MacArthur Park, the city’s immigrant crossroads, is heaven on earth for the Spanish-speaking evangelical street preacher. On Sunday afternoons, the people of the new L.A. rest after a hard week’s work, playing soccer and taking strolls around the lake while carrying on conversations in indigenous American languages with lots of K’s, Q’s, C’s and U’s. The preachers pick a spot, flip on their Radio Shack megaphones, and holler away in the name of el Señor Jesucristo.

Last Sunday, preacher William Gonzalez, a native of El Salvador, brought his shofar, a long instrument that appeared to be a ram’s horn. He knelt on one knee, blew into the horn to make a wide, primal wail, and made his case, loudly: “We’re waking up, friends! We serve el Señor! He is alive! He is sitting on the throne! He has the victory! He has the authority!”

Then silence. A worker with the Department of Recreation and Parks approached Gonzalez and kindly asked him to turn off his megaphone, informing him that he was not allowed to use it inside the park unless he had a permit from the city. She’d done the same just a minute ago to another preacher on a patch of grass near the lake’s southeast inlet, an alcove ruled by ducks and huge, brazen city rats.

Gonzalez, a slight, brown man, listened to her and then moved over to the busy sidewalk at the corner of Seventh and Alvarado streets, outside the park boundaries. He picked up where he left off, and the people on the street went about the business of walking.

“And I’ll tell you one thing,” Gonzalez screamed. “If you can’t find work, God will find you work!”

Selling snacks on a corner, drawing pictures on walls, yelling in public. This city loves few things more than slapping regulations on practices that are easily a few millennia older than California’s date of discovery. When Gonzalez took a break from urging pedestrians to repent and accept Jesucristo as their savior, he said his “brothers” and “sisters” used to preach and hand out literature at the Red Line station across the street. Authorities nudged them out of there too.

“El sheriff said we couldn’t preach in the train station, he said we could preach at the park,” Gonzalez said. “Now I think people are calling and asking them to stop us.”

“The lost ones,” murmured Martha Sanchez, an older lady who held her own megaphone close, like a purse. “Poor things.”

Gonzalez said nothing will deter him from evangelizing the people at the park. “This is a global capital, this park. Everyone comes here from around the world.”

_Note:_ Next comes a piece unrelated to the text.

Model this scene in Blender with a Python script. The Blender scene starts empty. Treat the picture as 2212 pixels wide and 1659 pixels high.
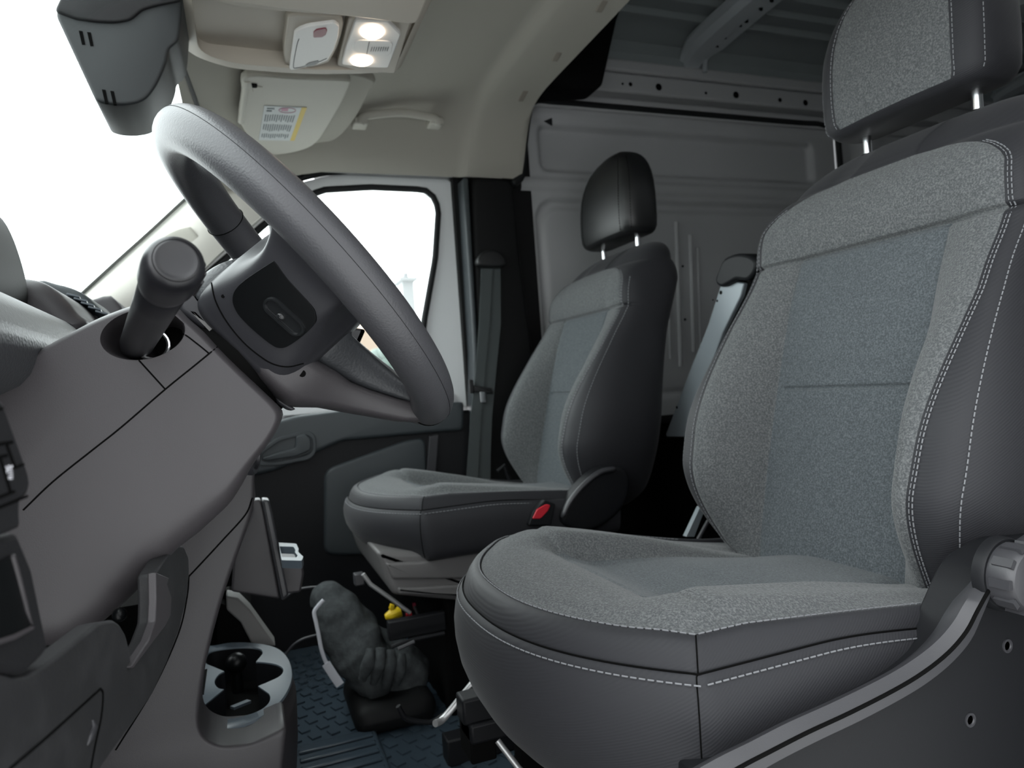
import bpy, bmesh, math, random
import numpy as np
from mathutils import Vector, Matrix
from mathutils.bvhtree import BVHTree
random.seed(4)
scene = bpy.context.scene
col = scene.collection

# ------------------------------------------------------------------ camera
CAM = Vector((-1.19, 0.0, 0.70)); FPX = 1505.0
_r, _yaw = math.radians(4.1), math.radians(21)
FW = Vector((math.cos(_yaw), -math.sin(_yaw), 0)); R0 = Vector((-math.sin(_yaw), -math.cos(_yaw), 0)); ZZ = Vector((0, 0, 1))
RT = R0*math.cos(_r) - ZZ*math.sin(_r); UP = ZZ*math.cos(_r) + R0*math.sin(_r)
cd = bpy.data.cameras.new('camera'); cam = bpy.data.objects.new('camera', cd); col.objects.link(cam)
cd.sensor_width = 36.0; cd.lens = 36.0*FPX/2212.0; cd.clip_start = 0.02; cd.clip_end = 300
cam.matrix_world = Matrix(((RT.x, UP.x, -FW.x, CAM.x), (RT.y, UP.y, -FW.y, CAM.y), (RT.z, UP.z, -FW.z, CAM.z), (0, 0, 0, 1)))
cd.dof.use_dof = True; cd.dof.focus_distance = 0.66; cd.dof.aperture_fstop = 9.0
scene.camera = cam
# ------------------------------------------------------------------ light
scene.view_settings.view_transform = 'Standard'; scene.view_settings.look = 'None'
scene.view_settings.gamma = 1.0; scene.view_settings.use_curve_mapping = False
scene.view_settings.exposure = 0.0
w = bpy.data.worlds.new('overcast'); scene.world = w; w.use_nodes = True
wn = w.node_tree; bg = wn.nodes['Background']; bg.inputs[0].default_value = (0.95, 0.98, 1.0, 1)
# overcast sky, brightest ahead of the van and dim on the driver's side (towards -x)
g_ = wn.nodes.new('ShaderNodeTexCoord'); vm_ = wn.nodes.new('ShaderNodeVectorMath'); vm_.operation = 'DOT_PRODUCT'; vm_.inputs[1].default_value = (-.94, -.34, 0)
mr_ = wn.nodes.new('ShaderNodeMapRange'); mr_.interpolation_type = 'SMOOTHSTEP'
mr_.inputs[1].default_value = -.15; mr_.inputs[2].default_value = .75; mr_.inputs[3].default_value = 6.6; mr_.inputs[4].default_value = 2.0
wn.links.new(g_.outputs['Generated'], vm_.inputs[0]); wn.links.new(vm_.outputs['Value'], mr_.inputs[0]); wn.links.new(mr_.outputs[0], bg.inputs[1])

# ------------------------------------------------------------------ helpers
def A(px, py, x=None, y=None, z=None):
    d = FW + RT*((px-1106)/FPX) + UP*((829.5-py)/FPX)
    if x is not None: t = (x-CAM.x)/d.x
    elif y is not None: t = (y-CAM.y)/d.y
    else: t = (z-CAM.z)/d.z
    return CAM + d*t
def AP(px, py, p0, nrm):
    d = FW + RT*((px-1106)/FPX) + UP*((829.5-py)/FPX)
    return CAM + d*((Vector(p0)-CAM).dot(nrm)/d.dot(nrm))
def AL(pts, **k): return [A(p[0], p[1], **k) for p in pts]
WL = {}
def thing(name, label, cat, loc, group=None):
    o = bpy.data.objects.new(name, None); col.objects.link(o); o.location = loc; o.empty_display_size = .05
    o['label'] = label; o['category'] = cat
    if group: o['group'] = group
    WL[o.name] = Vector(loc); return o
def tag(o, label, cat, group=None, kind=None):
    o['label'] = label; o['category'] = cat
    if group: o['group'] = group
    if kind: o['kind'] = kind
    return o
def struct(o, label=None, cat=None):
    o['kind'] = 'structure'
    if label: o['label'] = label
    if cat: o['category'] = cat
    return o
def mk(name, V, F, m, parent=None, ang=40, bevel=0, seg=2, mats=None, idx=None, sub=0, label=None):
    off = WL[parent.name] if parent else Vector((0, 0, 0))
    V = [Vector(v) for v in V]
    if not parent:
        off = Vector((sum(v.x for v in V)/len(V), sum(v.y for v in V)/len(V), min(v.z for v in V)))
    me = bpy.data.meshes.new(name); me.from_pydata([tuple(v-off) for v in V], [], [tuple(f) for f in F])
    bm = bmesh.new(); bm.from_mesh(me); bmesh.ops.remove_doubles(bm, verts=bm.verts, dist=1e-6)
    bmesh.ops.recalc_face_normals(bm, faces=bm.faces); bm.to_mesh(me); bm.free()
    for mm in (mats or [m]): me.materials.append(mm)
    if idx and len(idx) == len(me.polygons):
        me.polygons.foreach_set('material_index', idx)
    me.polygons.foreach_set('use_smooth', [True]*len(me.polygons))
    if ang < 179: me.set_sharp_from_angle(angle=math.radians(ang))
    o = bpy.data.objects.new(name, me); col.objects.link(o)
    if parent: o.parent = parent
    else: o.location = off
    WL[o.name] = off.copy()
    if bevel:
        b = o.modifiers.new('bevel', 'BEVEL'); b.width = bevel; b.segments = seg; b.limit_method = 'ANGLE'
        b.angle_limit = math.radians(35); b.harden_normals = False
        me.polygons.foreach_set('use_smooth', [True]*len(me.polygons))
    if sub:
        s = o.modifiers.new('sub', 'SUBSURF'); s.levels = s.render_levels = sub
    if label: o['label'] = label
    return o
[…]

Sanchez shook her head sadly. She said that a whole congregation has been founded directly out of people who heard the Word at MacArthur Park. Former hookers, hustlers, addicts. “See that gentleman there who’s urinated himself?” Sanchez asked, pointing to a wino in rags so caked with dirt they were the color of black copper. “That’s how we bring them in.”

“Help us,” Sanchez pleaded. “Can you help us?”

I told her I’d see what I could do. But she was apparently unconvinced, and told her companions, “Let’s pray for him.” Panicking, I tried my best to decline the offer, but they were already at it. Joined by two other evangelical soldiers, they surrounded me and began tearing at the sky with their cries and mumbles, chanting over one another, closing their eyes in their fervor, and completely freaking me out.

“Bless him, Father . . . In the name of Jesus! In the name of God! . . . Father, please, help him . . . The glory, Father, the glory . . . Now, Father, now! Keep him, Father!”

I hadn’t realized they were actually hanging on to me. Quickly, I calculated the social and professional cost of whipping my arms free and running away, or maybe snatching the shofar from Gonzalez’s arms and striking him over the head with it, creating an effective diversion. It wasn’t going to work. Their grip was too strong.

“In the name of the Son, el Señor Jesucristo, AMEN!!!” Gonzalez finished.

I exhaled and thanked them and explained that I could not “participate” in this manner. Sanchez seemed pleased nonetheless. One of the praying preachers, a man in a shirt and tie, sitting in a wheelchair, searched my eyes. As I stuffed my notebook in my pocket and turned to leave, he called to me. “God has a purpose for you,” he said. “Repent.”